Gravity Assist
While we are able to place satellites into a polar orbit around the Earth without much difficulty, the energy needed to launch a space probe into a polar orbit around the Sun is far greater. So much energy is required in fact, that even with the powerful launch vehicles available today, direct injection from the Earth cannot be achieved. This is because the Earth itself orbits the Sun at a speed of 30 km/s in a plane perpendicular to the desired solar polar orbit. The energy imparted to a space probe must cancel out this motion in addition to providing the correct polar trajectory.
A polar orbit can be achieved, however, by taking advantage of a so-called "gravity assist" by another planet. In the case of Ulysses, Jupiter was the nearest planetary body capable of meeting the requirements.

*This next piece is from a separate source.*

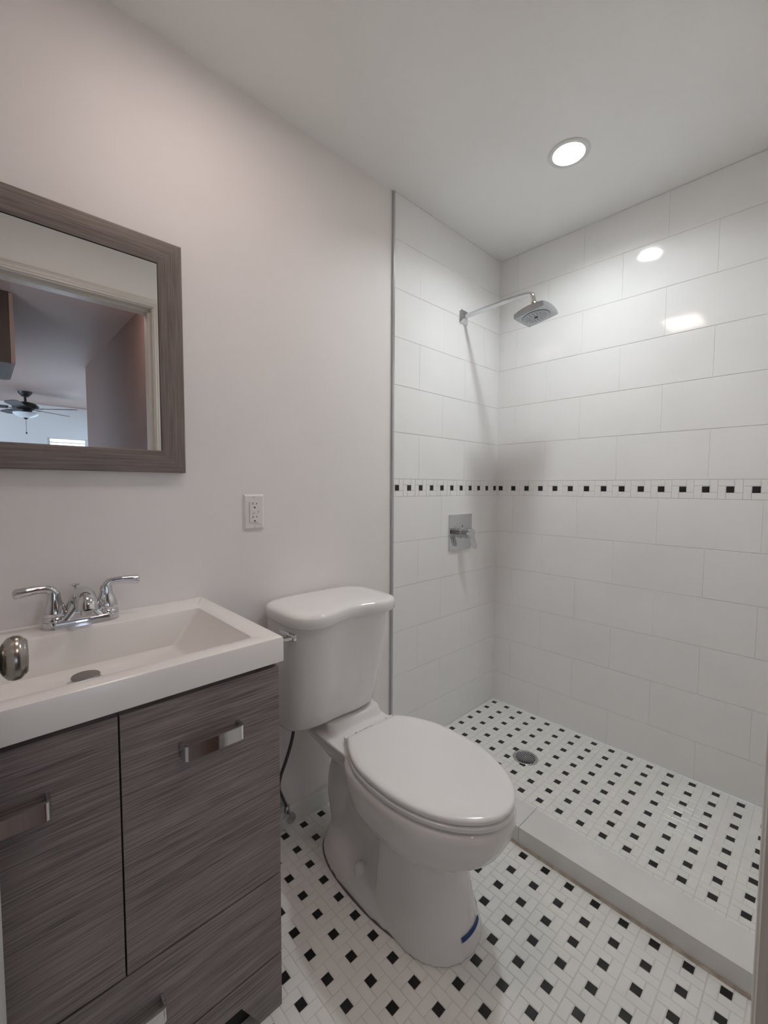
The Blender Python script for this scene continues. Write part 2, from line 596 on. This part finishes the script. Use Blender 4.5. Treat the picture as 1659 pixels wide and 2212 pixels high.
t = thing('hall_ceiling_lamp', (-1.46, -1.66, CEIL - .01), 'round warm ceiling lamp in the hall outside the bathroom door', 'light')
bm = bmesh.new()
lathe(bm, [(0, -.0005), (.125, -.0005), (.125, -.02), (.118, -.024), (0, -.024)], n=40)
fin(bm, 'base', M_CASING, t, smooth=40)
bm = bmesh.new()
lathe(bm, [(.112, -.0242), (.112, -.05), (.09, -.07), (.05, -.08), (0, -.083)], n=40)
fin(bm, 'diffuser', mat('lit_hall_lamp_glass', (.9, .86, .8), .4, emit=HALL_COL, estr=HALLLAMP), t, smooth=50)

# ceiling fan
FX, FY = -1.60, -6.0
t = thing('ceiling_fan', (FX, FY, CEIL - .01), 'dark ceiling fan with frosted bowl light, seen in the mirror', 'ceiling fan')
bm = bmesh.new()
lathe(bm, [(0, 0), (.075, 0), (.073, -.02), (.035, -.065), (0, -.07)], n=32)
fin(bm, 'canopy', M_FANB, t, smooth=40)
bm = bmesh.new()
lathe(bm, [(.014, -.06), (.014, -.145)], n=16)
fin(bm, 'downrod', M_FANB, t, smooth=40)
bm = bmesh.new()
lathe(bm, [(0, -.125), (.04, -.13), (.11, -.15), (.14, -.18), (.135, -.215), (.07, -.235), (.06, -.265), (0, -.268)], n=36)
fin(bm, 'motor', M_FANB, t, smooth=40)
bm = bmesh.new()
lathe(bm, [(.13, -.268), (.135, -.275), (.115, -.30), (.06, -.33), (0, -.338)], n=36)
fin(bm, 'light_bowl', M_FANGLASS, t, smooth=60)
bm = bmesh.new()
lathe(bm, [(0, -.328), (.03, -.335), (.012, -.352), (0, -.356)], n=20)
fin(bm, 'finial', M_FANB, t, smooth=40)
bm = bmesh.new()
lathe(bm, [(.0022, -.35), (.0022, -.52)], n=8)
lathe(bm, [(0, -.515), (.009, -.52), (.009, -.535), (0, -.542)], n=12)
fin(bm, 'pull_chain', M_FANB, t, smooth=40)
for k in range(5):
    bm = bmesh.new()
    a = []
    for i in range(9):
        u = i / 8
        x = .17 + u * .43
        hw = .048 + .018 * math.sin(u * PI * .75)
        if i == 8:
            hw *= .7
        a.append((x, hw))
    top = [(x, h, .003 - h * .19) for x, h in a] + [(x, -h, .003 + h * .19) for x, h in reversed(a)]
    bot = [(x, y, z - .006) for x, y, z in top]
    loft(bm, [bot, top])
    for v in bm.verts:
        v.co.z -= .215
    box(bm, .10, .20, -.012, .012, -.222, -.216)
    fin(bm, 'blade', M_FANBLADE, t, rot=(0, 0, math.radians(36 + 72 * k)))

# ------------------------------------------------------------------ lights of the bathroom
t = thing('recessed_downlight', (LXY[0], LXY[1], CEIL), 'round lit recessed downlight in the ceiling above the shower', 'light')
bm = bmesh.new()
lathe(bm, [(.0535, .050), (.0535, -.001), (.055, -.0035), (.062, -.0045), (.071, -.003), (.073, -.0004), (.0555, -.0004), (.0555, .052)], n=56, cap=False)
fin(bm, 'trim_ring', mat('white_light_trim', (.74, .74, .73), .45), t, smooth=50)
bm = bmesh.new()
lathe(bm, [(0, .0235), (.030, .0240), (.0440, .0255), (.0458, .029), (.0458, .052), (0, .052)], n=56)
fin(bm, 'lens', M_LENS, t, smooth=50)

t = thing('ceiling_light', (-1.65, -.50, CEIL), 'rectangular lit ceiling light over the vanity', 'light')
bm = bbox(-.165, .165, -.125, .125, -.022, -.0005, .006, 2)
fin(bm, 'housing', mat('white_fixture_plastic', (.82, .81, .79), .4), t, smooth=40)
bm = bbox(-.145, .145, -.105, .105, -.027, -.0222, .003, 2)
fin(bm, 'lens', M_FIXLENS, t, smooth=40)

# ------------------------------------------------------------------ vanity
VX, VW = -1.945, .325          # centre and half width of the top
VT = .894
t = thing('vanity_cabinet', (VX, -.235, 0), 'grey wood-grain vanity cabinet under the white sink top', 'cabinet')
CW = .317                      # half width of the carcass
FY0 = -.4655 + .235            # front plane, local y
bm = bmesh.new()
box(bm, -CW, -CW + .016, FY0 + .018, .232, .0, .836)
box(bm, CW - .016, CW, FY0 + .018, .232, .0, .836)
box(bm, -CW + .016, CW - .016, .222, .232, .09, .836)
box(bm, -CW + .016, CW - .016, FY0 + .02, .222, .09, .106)
fin(bm, 'carcass', M_WOODX, t)
# kick panel with a cut-out
bm = bmesh.new()
pr = [(-CW, .001), (-CW + .055, .001), (-CW + .10, .076), (CW - .10, .076), (CW - .055, .001), (CW, .001), (CW, .1325), (-CW, .1325)]
loft(bm, [[(x, FY0 + .017, z) for x, z in pr], [(x, FY0, z) for x, z in pr]])
fin(bm, 'kick_panel', M_WOODX, t)
bm = bbox(-CW + .016, CW - .016, FY0 + .03, FY0 + .04, 0.001, .089)
fin(bm, 'toe_board', M_DARK, t)


def pull(parent, cx, cz, half=.0605):
    bm = bmesh.new()
    y0 = FY0 - .0002
    out, r, th = -.031, .010, .0060
    path = [(cx - half, y0), (cx - half, y0 + out + r)]
    for k in range(1, 5):
        a = PI / 2 * k / 4
        path.append((cx - half + r - r * math.cos(a), y0 + out + r - r * math.sin(a)))
    path += [(cx + half - r, y0 + out)]
    for k in range(1, 5):
        a = PI / 2 * k / 4
        path.append((cx + half - r + r * math.sin(a), y0 + out + r - r * math.cos(a)))
    path += [(cx + half, y0)]
    rs = []
    n = len(path)
    for i, (x, y) in enumerate(path):
        a, b = path[max(i - 1, 0)], path[min(i + 1, n - 1)]
        tx, ty = b[0] - a[0], b[1] - a[1]
        l = math.hypot(tx, ty)
        nx, ny = ty / l, -tx / l     # outward
        nx, ny = (-nx, -ny)
        rs.append([(x, y, cz - .0145), (x, y, cz + .0145), (x + nx * th, y + ny * th, cz + .0145), (x + nx * th, y + ny * th, cz - .0145)])
    loft(bm, rs)
    bevel(bm, .0012, 2, 40)
    return fin(bm, 'handle', M_CHROME, parent, smooth=35)


G = .0016
for s in (-1, 1):
    x0, x1 = (-CW, -G) if s < 0 else (G, CW)
    d = fin(bbox(x0, x1, FY0, FY0 + .017, .3345, .8245, .0012, 1), 'door', M_WOODX, t)
    pull(d, s * .160, .722)
d = fin(bbox(-CW, CW, FY0, FY0 + .017, .1365, .3305, .0012, 1), 'drawer', M_WOODX, t)
pull(d, 0.0, .236)

# sink top with a rectangular basin
t = thing('sink_top', (VX, 0, VT), 'white sink top with a wide rectangular basin, resting on the grey vanity', 'sink')
bm = bmesh.new()


def rrect(x0, x1, y0, y1, r, z, n=5):
    pts = []
    for cx, cy, a0 in ((x1 - r, y1 - r, 0), (x0 + r, y1 - r, PI / 2), (x0 + r, y0 + r, PI), (x1 - r, y0 + r, 1.5 * PI)):
        for k in range(n + 1):
            a = a0 + PI / 2 * k / n
            pts.append((cx + r * math.cos(a), cy + r * math.sin(a), z))
    return pts


o0, o1 = -VW, VW
yb, yf = -.0005, -.476
oz = [(-.0565, .0), (-.006, .0), (-.0018, .0015), (0.0, .006)]
R0 = [rrect(o0 + i, o1 - i, yf + i, yb - min(i, .0005), .004 + i * .2, z) for z, i in oz]
inn = [(0.0, 0.0), (-.002, .004), (-.008, .007)]
bx0, bx1, by0, by1 = -.275, .275, -.437, -.104
R1 = [rrect(bx0 + i, bx1 - i, by0 + i, by1 - i, .012, z) for z, i in inn]
R1.append(rrect(bx0 + .068, bx1 - .068, by0 + .012, by1 - .020, .012, -.085))
R1.append(rrect(bx0 + .078, bx1 - .078, by0 + .018, by1 - .028, .012, -.092))
R1.append(rrect(bx0 + .20, bx1 - .20, by0 + .10, by1 - .06, .03, -.095))
RU = [rrect(bx0 + .08, bx1 - .08, by0 + .03, by1 - .03, .03, -.104), rrect(bx0 + .04, bx1 - .04, by0 + .006, by1 - .012, .02, -.094),
      rrect(bx0 - .006, bx1 + .006, by0 - .006, by1 + .006, .012, -.0565)]
loft(bm, RU + R0 + R1, True, True)
fin(bm, 'basin', M_SINK, t, smooth=35)
bm = bmesh.new()
lathe(bm, [(0, -.0925), (.036, -.0925), (.036, -.0905), (.029, -.0895), (.028, -.0915), (0, -.0915)], (-.008, -.206, -.0015), n=40)
o = fin(bm, 'drain_flange', M_CHROME, t, smooth=40)
bm = bmesh.new()
lathe(bm, [(0, -.092), (.010, -.091), (.010, -.082), (.0265, -.081), (.0272, -.077), (.0262, -.0755), (0, -.075)], (-.008, -.206, -.0015), n=40)
fin(bm, 'drain_stopper', M_STOP, t, smooth=40)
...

The way a gravity assist manoeuvre works has to do with the relative velocities of the spacecraft and of the planet involved, and the law of conservation of angular momentum. The spacecraft approaches the planet, and because the planet is moving too (while orbiting the Sun), it actually transfers some of its angular momentum to the spacecraft. What the space probe gains in velocity, the planet loses. Because the mass of the planet is huge compared with that of the spacecraft, the loss is imperceptible.
Even with this gravity assist, the combined power of the space shuttle and three upper-stage rockets were needed to send the 370 kg Ulysses space probe on its way. As it left the confines of the Earth's gravitational field, Ulysses was travelling at 11.3 km/s, making it the fastest interplanetary spacecraft ever launched.